Laser percussion micro-drilling on PBF-LB/M-manufactured CoCrMo alloy plates: process characterisation and comparison with additively manufactured holes

The paper deals with the laser micro-drilling of CoCrMo superalloy sheets, 1.5 mm in thickness, manufactured via powder bed fusion by laser beam melting (PBF-LB/M) technology, by percussion drilling techniques. Laser drilling tests were carried out using a 450/4500 QCW pulsed fiber laser with a pulse power of up to 4.5 kW. The experimental tests were performed adopting a Box-Behnken design. During the tests, the pulse power, pulse duration, assistant gas pressure, focus position, and total released energy were varied. Hole geometries were characterised at the beam entrance and exit by adopting a 3D digital microscope. The entrance and exit diameters, roundness, taper angle, spatter area, and maximum dross height were analysed.

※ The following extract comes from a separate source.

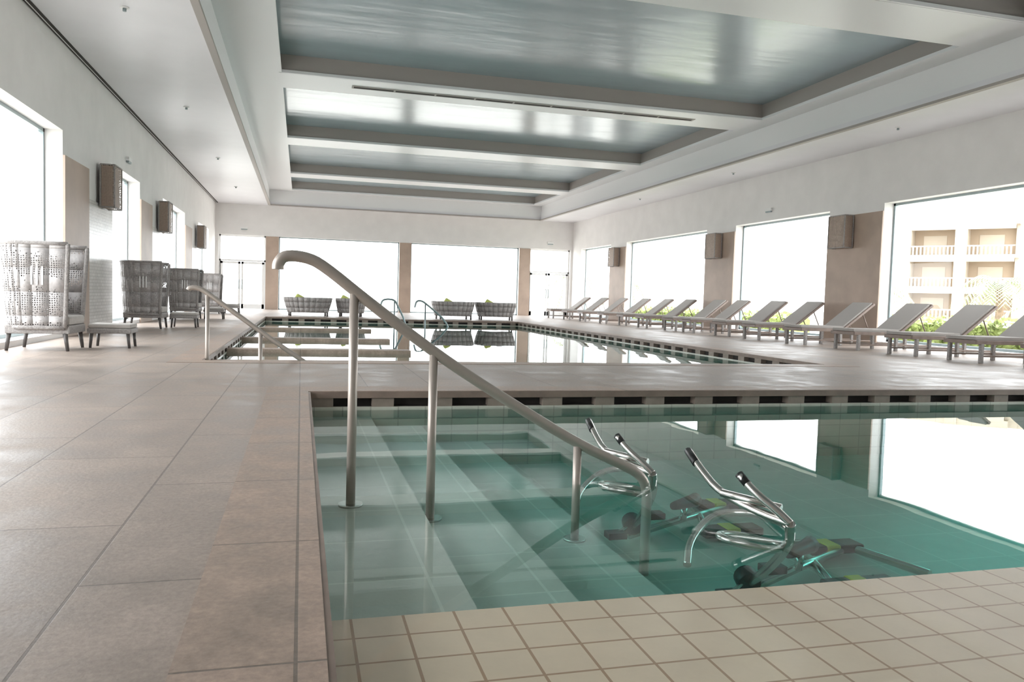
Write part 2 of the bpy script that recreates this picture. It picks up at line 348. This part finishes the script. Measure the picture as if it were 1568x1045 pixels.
# ---------------------------------------------------------------- handrails
def rail(name,Y,top,posts,zb,r=.028,col='champ'):
    b=MB();b.tube([(x,Y,z) for x,z in top],r,col,14,smoothpath=2)
    for x,zt,zz in posts:
        b.tube([(x,Y,zz),(x,Y,zt)],r*.82,col,12);b.tube([(x,Y,zz),(x,Y,zz+.012)],r*2.2,'steel',20)
    return b.obj(name)
rail('pool_handrail',3.95,[(-.11,.955),(-.11,.985),(-.08,1.025),(.02,1.02),(.10,.985),(.31,.82),(.68,.545),(1.07,.30),(1.46,.07),(1.70,-.04),(1.84,-.11),(1.88,-.2),(1.88,-.3),(1.88,ZF)],
     [(.255,.86,-.22),(.66,.56,-.31),(1.46,.06,-.46)],0)
rail('pool_handrail.001',10.15,[(-1.32,.83),(-1.30,.86),(-1.2,.86),(-1.1,.80),(-.48,.34),(.04,-.03),(.2,-.12),(.24,-.2),(.24,-.6)],[(-1.10,.80,-.6),(-.48,.34,-.6)],0,.03)
rail('pool_handrail.002',25.2,[(2.45,.45),(2.5,.65),(2.65,.7),(2.9,.68),(3.0,.5),(3.3,-.1),(3.3,-1.1)],[(2.9,.66,-1.1)],0,.03,'frame')
rail('pool_handrail.003',25.2,[(4.75,-1.1),(4.75,-.1),(3.9,.6),(3.75,.68),(3.6,.66),(3.55,.45)],[(3.9,.6,-1.1)],0,.03,'frame')
# ---------------------------------------------------------------- aqua bikes
def bike(name,dx,dy):
    e=empty(name,(dx,dy,0))
    b=MB();r=.019
    b.tube([(2.0,3.70,.06),(1.97,3.5,.0),(1.95,3.3,-.05),(2.02,3.08,-.09),(2.10,2.95,-.11)],r,'steel',10,2)
    b.tube([(1.97,3.16,.06),(2.0,3.08,.0),(2.06,3.0,-.06),(2.10,2.95,-.11)],r,'steel',10,2)
    b.tube([(2.0,3.72,.065),(1.98,3.59,.025)],r*1.1,'black',10);b.tube([(1.97,3.17,.065),(1.985,3.12,.03)],r*1.1,'black',10)
    b.tube([(1.93,3.25,-.04),(2.10,3.02,-.06)],r,'steel',10)
    b.obj('handlebar',e)
    b=MB()
    b.tube([(2.10,2.95,-.11),(2.14,3.0,-.22),(2.18,3.2,-.4),(2.22,3.5,-.62)],r*1.2,'steel',10,2)
    b.tube([(2.10,2.98,-.12),(2.15,3.35,-.17),(2.0,3.45,-.2),(1.80,3.3,-.28),(1.74,3.2,-.36)],r,'steel',10,2)
    b.tube([(2.22,3.5,-.64),(2.75,3.75,-.62),(3.3,4.05,-.64)],r*1.3,'steel',10)
    b.tube([(2.75,3.45,-.64),(2.9,3.85,-.63),(3.0,4.2,-.64)],r*1.3,'steel',10)
    b.tube([(3.0,4.2,-.64),(3.3,4.05,-.63),(3.45,3.55,-.64)],r*1.3,'steel',10)
    pts=[(2.02+.16*math.cos(a),3.12+.10*math.sin(a),-.24-.03*math.cos(a)) for a in [i*math.pi/9 for i in range(19)]]
    b.tube(pts,r*.9,'steel',8)
    b.obj('frame',e)
    b=MB()
    for x,y in ((2.90,3.45),(3.15,4.05)):
        b.box(x-.20,x+.22,y-.07,y+.07,-.655,-.60,'black');b.box(x-.05,x+.05,y-.075,y+.075,-.65,-.595,'yellow')
    b.obj('feet',e,bevel=.012)
    b=MB()
    for x,y,z in ((2.05,3.35,-.58),(2.35,3.45,-.50)):
        b.box(x-.05,x+.07,y-.05,y+.04,z-.02,z+.02,'black');b.tube([(x,y,z),(2.2,3.42,-.54)],.012,'steel',8)
    b.tube([(2.19,3.38,-.55),(2.21,3.46,-.53)],.06,'black',18)
    b.obj('pedals',e,bevel=.006)
    b=MB();b.tube([(2.7,3.7,-.62),(2.72,3.72,-.52)],r*1.2,'steel',10)
    b.tube([(2.60,3.66,-.51),(2.70,3.71,-.51),(2.84,3.79,-.51)],.025,'black',12,1,r2=.05);b.obj('saddle',e)
bike('aqua_bike',0,0);bike('aqua_bike.001',-.18,1.02)
# ---------------------------------------------------------------- loungers
def lounger_mesh():
    b=MB();w=.34;zs=.36;L=2.0;hx=1.12
    for s in (-1,1):
        b.box(0,L,s*w-.025,s*w+.025,zs-.05,zs+.02,'wood')
        for x in (.12,1.02,1.85): b.box(x-.03,x+.03,s*w-.03,s*w+.03,0,zs-.04,'weave')
        b.box(.12,1.85,s*w-.012,s*w+.012,.10,.13,'wood')
    for x in (.02,1.0,1.97): b.box(x-.025,x+.025,-w,w,zs-.05,zs+.015,'wood')
    b.box(.01,hx,-w+.02,w-.02,zs+.022,zs+.075,'sling')
    a=math.radians(37);T=Matrix.Translation((hx,0,zs+.03))@Matrix.Rotation(-a,4,'Y')
    b.box(0,.92,-w+.02,w-.02,0,.055,'sling',T)
    for s in (-1,1): b.box(0,.94,s*w-.02,s*w+.02,-.03,.02,'wood',T)
    b.box(.9,.94,-w,w,-.03,.03,'wood',T)
    for s in (-1,1): b.tube([(hx+.5,s*(w-.05),zs+.36),(hx+.68,s*(w-.05),zs-.02)],.014,'wood',8)
    me=b.obj('tmp',bevel=0)
    return me
src=lounger_mesh();lm=src.data;bpy.data.objects.remove(src)
for i,y in enumerate([9.2,10.75,12.15,13.6,15.3,17.1,18.6,20.4,21.7,23.7,25.5,27.3,29.2,31.2,33.3]):
    o=bpy.data.objects.new('sun_lounger' if i==0 else 'sun_lounger.%03d'%i,lm);scn.collection.objects.link(o)
    o.location=(10.75+random.uniform(-.08,.08),y,0);o.rotation_euler=(0,0,random.uniform(-.05,.05))
    bv=o.modifiers.new('b','BEVEL');bv.width=.006;bv.segments=1
# ---------------------------------------------------------------- porter chairs
def porter_chair(name,x,y,rz=0):
    e=empty(name,(x,y,0),rz)
    b=MB();H=1.36
    d,w,r=.78,.86,.26
    pl=[(d,0),(d*.75,0),(d*.5,0)]
    for i in range(7):
        a=-math.pi/2-i*(math.pi/2)/6;pl.append((r+r*math.cos(a),r+r*math.sin(a)))
    for i in range(7):
        a=math.pi-i*(math.pi/2)/6;pl.append((r+r*math.cos(a),w-r+r*math.sin(a)))
    pl+=[(d*.5,w),(d*.75,w),(d,w)]
    cx,cy=.42,w/2;lev=[(.30,.90),(.45,.94),(.75,.98),(1.05,1.02),(H-.06,1.06),(H,1.05)]
    rows=[[(cx+(p[0]-cx)*s,cy+(p[1]-cy)*s,z) for p in pl] for z,s in lev]
    for j in range(len(rows)-1):
        for i in range(len(pl)-1):
            b.face([rows[j][i],rows[j][i+1],rows[j+1][i+1],rows[j+1][i]],'lattice',True)
    o=b.obj('shell',e);sm=o.modifiers.new('s','SOLIDIFY');sm.thickness=.012
    b=MB()
    b.tube(rows[-1],.028,'weave',8);b.tube(rows[0],.03,'weave',8);b.tube(rows[1],.012,'weave',6)
    for i in (0,-1): b.tube([r_[i] for r_ in rows],.028,'weave',8)
    o=b.obj('rim',e)
    b=MB()
    for q in range(3):
        for yy in (-.022,w+.012):
            xx=.38+q*.06
            b.box(xx,xx+.02,yy,yy+.010,.84,1.12-.04*abs(q-1),'white')
    b.obj('ornament',e)
    b=MB();b.box(.06,.80,.05,w-.05,.22,.33,'weave');b.obj('seat_base',e,bevel=.015)
    b=MB();b.box(.10,.80,.08,w-.08,.332,.45,'cushion');b.obj('seat_cushion',e,bevel=.035)
    b=MB()
    for px,py in ((.1,.1),(.1,w-.1),(.74,.08),(.74,w-.08)): b.tube([(px,py,.23),(px+(.03 if px>.4 else -.03),py,0)],.03,'legs',10,r2=.02)
    b.obj('legs',e)
def ottoman(name,x,y):
    e=empty(name,(x,y,0));b=MB()
    b.box(0,.55,0,.5,.20,.27,'weave');b.obj('body',e,bevel=.015)
    b=MB();b.box(.01,.54,.01,.49,.271,.33,'cushion');b.obj('pad',e,bevel=.02)
    b=MB()
    for px in (.05,.5):
        for py in (.05,.45): b.tube([(px,py,.22),(px+(.02 if px>.2 else -.02),py,0)],.025,'legs',8,r2=.018)
    b.obj('legs',e)
for i,(x,y) in enumerate([(-3.64,11.0),(-3.55,17.3),(-3.5,22.8),(-3.5,28.6)]):
    s='' if i==0 else '.%03d'%i
    porter_chair('wicker_armchair'+s,x,y);ottoman('wicker_ottoman'+s,x+.84,y+.7)
# ---------------------------------------------------------------- tub chairs at the back
def tub(name,x,y,wd,rz=0):
    e=empty(name,(x,y,0),rz);b=MB()
    pl=[];d=.8
    for i in range(13):
        a=math.pi*i/12;pl.append((wd/2*math.cos(a),-.1-.38*math.sin(a)))
    pl=[(wd/2,.35)]+pl+[(-wd/2,.35)]
    lev=[(.14,.85),(.3,.92),(.5,1.0),(.66,1.04)]
    rows=[[(p[0]*s,p[1]*s,z) for p in pl] for z,s in lev]
    for j in range(len(rows)-1):
        for i in range(len(pl)-1): b.face([rows[j][i],rows[j][i+1],rows[j+1][i+1],rows[j+1][i]],'weave',True)
    o=b.obj('shell',e);sm=o.modifiers.new('s','SOLIDIFY');sm.thickness=.05
    b=MB();b.box(-wd/2+.1,wd/2-.1,-.35,.33,.14,.30,'weave');b.obj('base',e,bevel=.02)
    b=MB();b.box(-wd/2+.12,wd/2-.12,-.33,.33,.302,.42,'cushion');b.obj('seat_cushion',e,bevel=.04)
    b=MB();T=Matrix.Translation((-wd*.28,-.22,.42))@Matrix.Rotation(.25,4,'X')@Matrix.Rotation(.5,4,'Y')
    b.box(-.18,.18,-.06,.06,0,.34,'lime',T);b.obj('scatter_cushion',e,bevel=.04)
    b=MB()
    for px in (-wd/2+.12,wd/2-.12):
        for py in (-.28,.28): b.tube([(px,py,.15),(px,py,0)],.03,'legs',8)
    b.obj('legs',e)
for i,(x,y,w) in enumerate([(.25,28.6,1.5),(1.75,29.0,.95),(5.45,28.4,1.4),(7.1,28.6,1.4)]):
    tub('wicker_tub_chair' if i==0 else 'wicker_tub_chair.%03d'%i,x,y,w,[.1,-.15,.1,-.1][i])
# ---------------------------------------------------------------- exterior
b=MB();G=120
b.box(-G,XL-.36,-30,G,-.3,-.08,'ground');b.box(XR+.36,G,-30,G,-.3,-.08,'ground');b.box(XL-.36,XR+.36,D+.3,G,-.3,-.08,'ground')
b.obj('ground')
def leafmass(name,x0,x1,y0,y1,z1,n,k='leaf'):
    b=MB();b.box(x0+.1,x1-.1,y0+.1,y1-.1,-.08,z1-.12,k)
    for _ in range(n):
        p=Vector((random.uniform(x0,x1),random.uniform(y0,y1),random.uniform(0,z1)))
        if random.random()<.6: p.x=x0+random.uniform(0,.12)
        else: p.z=z1+random.uniform(-.15,.1)
        a=Vector([random.gauss(0,1) for _ in range(3)]).normalized()*.09;c_=a.orthogonal().normalized()*.045
        b.face([p-a,p+c_,p+a,p-c_],k)
    b.obj(name)
leafmass('hedge',15.2,16.2,6,20,.62,2600)
leafmass('hedge.001',15.2,16.2,22,36,.55,1800)
def palm(name,x,y,h,R):
    b=MB();b.tube([(x,y,-.1),(x+.1,y,h*.5),(x,y+.1,h)],.22,'bark',10,1,r2=.15)
    for i in range(26):
        a=i*2.4;el=random.uniform(-.2,1.1);prev=None
        P=[]
        for t in range(9):
            u_=t/8;rr=R*u_;z=h+R*(math.sin(el)*u_*1.1-u_*u_*1.0)
            P.append(Vector((x+math.cos(a)*rr*math.cos(el*.6),y+math.sin(a)*rr*math.cos(el*.6),z)))
        side=Vector((-math.sin(a),math.cos(a),0))
        for t in range(8):
            for s in (-1,1):
                for q in (0,.5):
                    p0=P[t].lerp(P[t+1],q);L_=R*.28*(1-abs(t/8-.4))
                    tip=p0+side*s*L_+Vector((0,0,-L_*.5))+(P[t+1]-P[t])*.8
                    b.face([p0,p0+(P[t+1]-P[t])*.28,tip],'palm')
    b.obj(name)
palm('palm_tree',34,40,2.0,2.2);palm('palm_tree.001',36,33.5,2.3,2.4);palm('palm_tree.002',26,60,2.5,2.2);palm('palm_tree.003',25.5,21.8,.9,1.6);palm('palm_tree.004',22,62,2.6,2.5)
def hotel():
    e=empty('hotel_building',(62,70,-.1),math.radians(-52))
    b=MB();nb=12;bw=5.2;fh=3.3;nf=3
    for i in range(nb):
        x=i*bw;off=1.6*((i//2)%2);y0=off
        b.box(x,x+bw,y0+2.2,y0+12,0,nf*fh+.2,'hotel2')
        b.box(x,x+bw,y0,y0+12,nf*fh-.1,nf*fh+.8,'hotel')
        b.box(x-.35,x+.75,y0-.2,y0+3,0,nf*fh+.8,'hotel')
        for k in range(nf):
            z=k*fh
            b.box(x,x+bw,y0-.1,y0+2.3,z-.15,z+.15,'hotelw')
            b.box(x+.7,x+bw-.3,y0-.05,y0+.1,z+1.0,z+1.12,'hotelw')
            for j in range(11): b.box(x+.9+j*.36,x+1.05+j*.36,y0,y0+.08,z+.15,z+1.0,'hotelw')
            b.box(x+.7,x+bw-.3,y0-.02,y0+.2,z+2.75,z+3.2,'hotel')
            b.box(x+1.6,x+3.8,y0+2.15,y0+2.2,z+.1,z+2.3,'hotel')
    b.obj('facade',e)
hotel()
# ---------------------------------------------------------------- world
w=bpy.data.worlds.new('sky');scn.world=w;w.use_nodes=True;bg=w.node_tree.nodes['Background']
bg.inputs[0].default_value=(.94,.975,1.0,1);bg.inputs[1].default_value=3.2
scn.view_settings.view_transform='Standard';scn.view_settings.exposure=1.22
# ---------------------------------------------------------------- camera
psi,th,ro=map(math.radians,(15.2,3.16,1.7))
f=Vector((math.sin(psi)*math.cos(th),math.cos(psi)*math.cos(th),-math.sin(th)))
r0=Vector((math.cos(psi),-math.sin(psi),0));u0=r0.cross(f)
r=r0*math.cos(ro)+u0*math.sin(ro);u=u0*math.cos(ro)-r0*math.sin(ro)
cd=bpy.data.cameras.new('camera');cam=bpy.data.objects.new('camera',cd);scn.collection.objects.link(cam)
cam.matrix_world=Matrix(((r.x,u.x,-f.x,0),(r.y,u.y,-f.y,0),(r.z,u.z,-f.z,.85),(0,0,0,1)))
cd.lens=1194/1568*36;cd.sensor_width=36;cd.clip_start=.05;cd.clip_end=500
scn.camera=cam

ANalysis Of VAriance (ANOVA) and Response Surface Methodology (RSM) were adopted to investigate the influence of the process parameters and model the process. The geometrical characteristics of the laser-drilled holes were compared to additively manufactured ones. Multi-Objective-Optimization (MRO) was adopted to identify optimal process conditions to produce micro-holes with an imposed diameter and minimal taper angle. Then, the RSM model was experimentally validated, showing a strong correlation with predicted values up to 600 µm. Moreover, the geometry of additively manufactured holes was characterised too, and the mechanisms of defect generation were discussed. From the result, comparing the geometry of the laser-drilled holes to the ones obtained by additive manufacturing, the former technique is particularly competitive in the diameter range of 300–600 μm.